Stated goal
Write the data out again in full, with no departure from the original.

Raw data
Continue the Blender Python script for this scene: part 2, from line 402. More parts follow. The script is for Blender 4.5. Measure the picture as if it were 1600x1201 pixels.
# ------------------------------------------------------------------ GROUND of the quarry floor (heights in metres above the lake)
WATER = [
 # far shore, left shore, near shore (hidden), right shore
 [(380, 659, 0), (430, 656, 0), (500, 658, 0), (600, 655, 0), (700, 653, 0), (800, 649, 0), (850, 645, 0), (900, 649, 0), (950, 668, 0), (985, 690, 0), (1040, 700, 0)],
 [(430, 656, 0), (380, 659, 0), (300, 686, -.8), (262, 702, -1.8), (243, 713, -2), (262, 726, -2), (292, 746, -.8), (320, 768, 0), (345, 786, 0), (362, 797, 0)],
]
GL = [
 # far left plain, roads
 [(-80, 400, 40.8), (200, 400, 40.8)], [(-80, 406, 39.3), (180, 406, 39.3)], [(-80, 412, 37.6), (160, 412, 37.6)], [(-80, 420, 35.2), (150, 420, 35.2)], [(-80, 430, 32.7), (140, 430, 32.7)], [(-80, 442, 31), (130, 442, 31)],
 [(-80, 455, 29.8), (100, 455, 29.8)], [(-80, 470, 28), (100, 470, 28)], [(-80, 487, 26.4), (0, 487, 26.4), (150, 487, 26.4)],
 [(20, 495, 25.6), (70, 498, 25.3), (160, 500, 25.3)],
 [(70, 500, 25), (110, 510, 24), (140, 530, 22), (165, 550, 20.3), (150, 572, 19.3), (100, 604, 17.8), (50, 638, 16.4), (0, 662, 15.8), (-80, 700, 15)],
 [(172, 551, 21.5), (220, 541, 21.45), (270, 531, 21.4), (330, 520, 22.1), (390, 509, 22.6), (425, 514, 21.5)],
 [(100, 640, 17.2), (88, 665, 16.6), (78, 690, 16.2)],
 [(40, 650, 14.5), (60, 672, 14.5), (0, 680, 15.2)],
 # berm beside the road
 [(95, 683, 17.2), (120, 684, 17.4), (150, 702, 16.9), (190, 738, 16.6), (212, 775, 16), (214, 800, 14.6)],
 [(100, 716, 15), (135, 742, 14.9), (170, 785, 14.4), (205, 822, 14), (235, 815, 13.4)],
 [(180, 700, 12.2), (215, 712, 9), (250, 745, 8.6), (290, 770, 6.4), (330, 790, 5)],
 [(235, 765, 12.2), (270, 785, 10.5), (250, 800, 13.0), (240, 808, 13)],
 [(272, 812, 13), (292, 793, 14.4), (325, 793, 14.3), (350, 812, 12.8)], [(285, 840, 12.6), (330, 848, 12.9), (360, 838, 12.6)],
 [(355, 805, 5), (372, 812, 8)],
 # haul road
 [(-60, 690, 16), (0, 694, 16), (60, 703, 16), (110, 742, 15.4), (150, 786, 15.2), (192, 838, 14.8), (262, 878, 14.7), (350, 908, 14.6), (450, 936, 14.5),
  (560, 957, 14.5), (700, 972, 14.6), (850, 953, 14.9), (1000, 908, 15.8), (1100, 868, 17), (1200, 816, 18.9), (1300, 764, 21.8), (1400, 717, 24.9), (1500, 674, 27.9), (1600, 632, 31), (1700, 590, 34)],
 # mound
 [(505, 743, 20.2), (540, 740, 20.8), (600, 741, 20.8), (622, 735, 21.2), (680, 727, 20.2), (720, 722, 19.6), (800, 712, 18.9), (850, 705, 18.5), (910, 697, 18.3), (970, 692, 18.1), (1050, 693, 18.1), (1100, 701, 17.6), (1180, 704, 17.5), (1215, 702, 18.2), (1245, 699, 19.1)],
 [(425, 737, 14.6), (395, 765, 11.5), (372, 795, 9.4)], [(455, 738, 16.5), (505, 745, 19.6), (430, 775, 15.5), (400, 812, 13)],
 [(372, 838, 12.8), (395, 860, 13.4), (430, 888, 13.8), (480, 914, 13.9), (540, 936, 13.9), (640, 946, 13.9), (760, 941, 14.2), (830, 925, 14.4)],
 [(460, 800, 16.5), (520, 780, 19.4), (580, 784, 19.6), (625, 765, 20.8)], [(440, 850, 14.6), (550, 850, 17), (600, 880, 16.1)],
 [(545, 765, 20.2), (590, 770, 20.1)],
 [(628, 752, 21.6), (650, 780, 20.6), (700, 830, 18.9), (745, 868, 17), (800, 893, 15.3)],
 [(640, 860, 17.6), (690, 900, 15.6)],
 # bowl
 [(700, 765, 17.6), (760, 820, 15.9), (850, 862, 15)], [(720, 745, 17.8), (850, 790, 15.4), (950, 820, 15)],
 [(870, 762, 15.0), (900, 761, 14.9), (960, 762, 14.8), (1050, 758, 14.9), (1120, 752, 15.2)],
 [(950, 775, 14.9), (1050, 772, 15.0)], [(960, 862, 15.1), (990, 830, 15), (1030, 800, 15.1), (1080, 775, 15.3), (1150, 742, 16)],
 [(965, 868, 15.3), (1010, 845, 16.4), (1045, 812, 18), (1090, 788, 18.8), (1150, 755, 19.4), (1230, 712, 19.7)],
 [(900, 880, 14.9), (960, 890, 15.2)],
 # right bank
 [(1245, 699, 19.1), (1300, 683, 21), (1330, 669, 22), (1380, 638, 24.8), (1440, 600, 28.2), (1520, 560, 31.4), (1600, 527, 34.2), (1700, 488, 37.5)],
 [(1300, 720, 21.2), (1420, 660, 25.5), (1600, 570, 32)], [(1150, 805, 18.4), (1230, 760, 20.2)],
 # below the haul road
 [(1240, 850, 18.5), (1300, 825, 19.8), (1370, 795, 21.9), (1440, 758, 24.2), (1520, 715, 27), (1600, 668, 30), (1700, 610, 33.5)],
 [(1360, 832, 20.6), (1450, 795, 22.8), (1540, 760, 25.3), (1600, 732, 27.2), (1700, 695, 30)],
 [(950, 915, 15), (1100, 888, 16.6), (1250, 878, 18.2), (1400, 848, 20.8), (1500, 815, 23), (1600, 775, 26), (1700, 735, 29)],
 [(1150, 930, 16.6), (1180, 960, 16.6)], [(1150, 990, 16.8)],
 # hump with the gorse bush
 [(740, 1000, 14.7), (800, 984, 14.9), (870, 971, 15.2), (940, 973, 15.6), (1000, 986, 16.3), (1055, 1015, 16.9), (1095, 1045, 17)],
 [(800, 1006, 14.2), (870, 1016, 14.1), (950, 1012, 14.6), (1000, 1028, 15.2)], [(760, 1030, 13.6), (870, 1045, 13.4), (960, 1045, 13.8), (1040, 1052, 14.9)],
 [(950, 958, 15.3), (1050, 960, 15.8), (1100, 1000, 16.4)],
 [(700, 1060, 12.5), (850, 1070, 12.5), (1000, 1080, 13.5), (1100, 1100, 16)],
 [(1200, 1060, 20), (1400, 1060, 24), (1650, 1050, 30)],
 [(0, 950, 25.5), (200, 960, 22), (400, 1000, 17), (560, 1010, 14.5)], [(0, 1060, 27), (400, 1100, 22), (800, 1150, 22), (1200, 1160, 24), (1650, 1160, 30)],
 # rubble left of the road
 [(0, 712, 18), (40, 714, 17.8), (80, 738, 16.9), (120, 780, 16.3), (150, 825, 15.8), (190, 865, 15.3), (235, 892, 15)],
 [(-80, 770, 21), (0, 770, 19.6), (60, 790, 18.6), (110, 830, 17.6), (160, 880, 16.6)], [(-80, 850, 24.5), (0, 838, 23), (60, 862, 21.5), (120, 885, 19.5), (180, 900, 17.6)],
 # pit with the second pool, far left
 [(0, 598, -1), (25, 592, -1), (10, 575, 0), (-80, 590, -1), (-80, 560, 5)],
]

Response
Continue the Blender Python script for this scene: part 2, from line 402. More parts follow. The script is for Blender 4.5. Measure the picture as if it were 1600x1201 pixels.
# ------------------------------------------------------------------ GROUND of the quarry floor (heights in metres above the lake)
WATER = [
 # far shore, left shore, near shore (hidden), right shore
 [(380, 659, 0), (430, 656, 0), (500, 658, 0), (600, 655, 0), (700, 653, 0), (800, 649, 0), (850, 645, 0), (900, 649, 0), (950, 668, 0), (985, 690, 0), (1040, 700, 0)],
 [(430, 656, 0), (380, 659, 0), (300, 686, -.8), (262, 702, -1.8), (243, 713, -2), (262, 726, -2), (292, 746, -.8), (320, 768, 0), (345, 786, 0), (362, 797, 0)],
]
GL = [
 # far left plain, roads
 [(-80, 400, 40.8), (200, 400, 40.8)], [(-80, 406, 39.3), (180, 406, 39.3)], [(-80, 412, 37.6), (160, 412, 37.6)], [(-80, 420, 35.2), (150, 420, 35.2)], [(-80, 430, 32.7), (140, 430, 32.7)], [(-80, 442, 31), (130, 442, 31)],
 [(-80, 455, 29.8), (100, 455, 29.8)], [(-80, 470, 28), (100, 470, 28)], [(-80, 487, 26.4), (0, 487, 26.4), (150, 487, 26.4)],
 [(20, 495, 25.6), (70, 498, 25.3), (160, 500, 25.3)],
 [(70, 500, 25), (110, 510, 24), (140, 530, 22), (165, 550, 20.3), (150, 572, 19.3), (100, 604, 17.8), (50, 638, 16.4), (0, 662, 15.8), (-80, 700, 15)],
 [(172, 551, 21.5), (220, 541, 21.45), (270, 531, 21.4), (330, 520, 22.1), (390, 509, 22.6), (425, 514, 21.5)],
 [(100, 640, 17.2), (88, 665, 16.6), (78, 690, 16.2)],
 [(40, 650, 14.5), (60, 672, 14.5), (0, 680, 15.2)],
 # berm beside the road
 [(95, 683, 17.2), (120, 684, 17.4), (150, 702, 16.9), (190, 738, 16.6), (212, 775, 16), (214, 800, 14.6)],
 [(100, 716, 15), (135, 742, 14.9), (170, 785, 14.4), (205, 822, 14), (235, 815, 13.4)],
 [(180, 700, 12.2), (215, 712, 9), (250, 745, 8.6), (290, 770, 6.4), (330, 790, 5)],
 [(235, 765, 12.2), (270, 785, 10.5), (250, 800, 13.0), (240, 808, 13)],
 [(272, 812, 13), (292, 793, 14.4), (325, 793, 14.3), (350, 812, 12.8)], [(285, 840, 12.6), (330, 848, 12.9), (360, 838, 12.6)],
 [(355, 805, 5), (372, 812, 8)],
 # haul road
 [(-60, 690, 16), (0, 694, 16), (60, 703, 16), (110, 742, 15.4), (150, 786, 15.2), (192, 838, 14.8), (262, 878, 14.7), (350, 908, 14.6), (450, 936, 14.5),
  (560, 957, 14.5), (700, 972, 14.6), (850, 953, 14.9), (1000, 908, 15.8), (1100, 868, 17), (1200, 816, 18.9), (1300, 764, 21.8), (1400, 717, 24.9), (1500, 674, 27.9), (1600, 632, 31), (1700, 590, 34)],
 # mound
 [(505, 743, 20.2), (540, 740, 20.8), (600, 741, 20.8), (622, 735, 21.2), (680, 727, 20.2), (720, 722, 19.6), (800, 712, 18.9), (850, 705, 18.5), (910, 697, 18.3), (970, 692, 18.1), (1050, 693, 18.1), (1100, 701, 17.6), (1180, 704, 17.5), (1215, 702, 18.2), (1245, 699, 19.1)],
 [(425, 737, 14.6), (395, 765, 11.5), (372, 795, 9.4)], [(455, 738, 16.5), (505, 745, 19.6), (430, 775, 15.5), (400, 812, 13)],
 [(372, 838, 12.8), (395, 860, 13.4), (430, 888, 13.8), (480, 914, 13.9), (540, 936, 13.9), (640, 946, 13.9), (760, 941, 14.2), (830, 925, 14.4)],
 [(460, 800, 16.5), (520, 780, 19.4), (580, 784, 19.6), (625, 765, 20.8)], [(440, 850, 14.6), (550, 850, 17), (600, 880, 16.1)],
 [(545, 765, 20.2), (590, 770, 20.1)],
 [(628, 752, 21.6), (650, 780, 20.6), (700, 830, 18.9), (745, 868, 17), (800, 893, 15.3)],
 [(640, 860, 17.6), (690, 900, 15.6)],
 # bowl
 [(700, 765, 17.6), (760, 820, 15.9), (850, 862, 15)], [(720, 745, 17.8), (850, 790, 15.4), (950, 820, 15)],
 [(870, 762, 15.0), (900, 761, 14.9), (960, 762, 14.8), (1050, 758, 14.9), (1120, 752, 15.2)],
 [(950, 775, 14.9), (1050, 772, 15.0)], [(960, 862, 15.1), (990, 830, 15), (1030, 800, 15.1), (1080, 775, 15.3), (1150, 742, 16)],
 [(965, 868, 15.3), (1010, 845, 16.4), (1045, 812, 18), (1090, 788, 18.8), (1150, 755, 19.4), (1230, 712, 19.7)],
 [(900, 880, 14.9), (960, 890, 15.2)],
 # right bank
 [(1245, 699, 19.1), (1300, 683, 21), (1330, 669, 22), (1380, 638, 24.8), (1440, 600, 28.2), (1520, 560, 31.4), (1600, 527, 34.2), (1700, 488, 37.5)],
 [(1300, 720, 21.2), (1420, 660, 25.5), (1600, 570, 32)], [(1150, 805, 18.4), (1230, 760, 20.2)],
 # below the haul road
 [(1240, 850, 18.5), (1300, 825, 19.8), (1370, 795, 21.9), (1440, 758, 24.2), (1520, 715, 27), (1600, 668, 30), (1700, 610, 33.5)],
 [(1360, 832, 20.6), (1450, 795, 22.8), (1540, 760, 25.3), (1600, 732, 27.2), (1700, 695, 30)],
 [(950, 915, 15), (1100, 888, 16.6), (1250, 878, 18.2), (1400, 848, 20.8), (1500, 815, 23), (1600, 775, 26), (1700, 735, 29)],
 [(1150, 930, 16.6), (1180, 960, 16.6)], [(1150, 990, 16.8)],
 # hump with the gorse bush
 [(740, 1000, 14.7), (800, 984, 14.9), (870, 971, 15.2), (940, 973, 15.6), (1000, 986, 16.3), (1055, 1015, 16.9), (1095, 1045, 17)],
 [(800, 1006, 14.2), (870, 1016, 14.1), (950, 1012, 14.6), (1000, 1028, 15.2)], [(760, 1030, 13.6), (870, 1045, 13.4), (960, 1045, 13.8), (1040, 1052, 14.9)],
 [(950, 958, 15.3), (1050, 960, 15.8), (1100, 1000, 16.4)],
 [(700, 1060, 12.5), (850, 1070, 12.5), (1000, 1080, 13.5), (1100, 1100, 16)],
 [(1200, 1060, 20), (1400, 1060, 24), (1650, 1050, 30)],
 [(0, 950, 25.5), (200, 960, 22), (400, 1000, 17), (560, 1010, 14.5)], [(0, 1060, 27), (400, 1100, 22), (800, 1150, 22), (1200, 1160, 24), (1650, 1160, 30)],
 # rubble left of the road
 [(0, 712, 18), (40, 714, 17.8), (80, 738, 16.9), (120, 780, 16.3), (150, 825, 15.8), (190, 865, 15.3), (235, 892, 15)],
 [(-80, 770, 21), (0, 770, 19.6), (60, 790, 18.6), (110, 830, 17.6), (160, 880, 16.6)], [(-80, 850, 24.5), (0, 838, 23), (60, 862, 21.5), (120, 885, 19.5), (180, 900, 17.6)],
 # pit with the second pool, far left
 [(0, 598, -1), (25, 592, -1), (10, 575, 0), (-80, 590, -1), (-80, 560, 5)],
]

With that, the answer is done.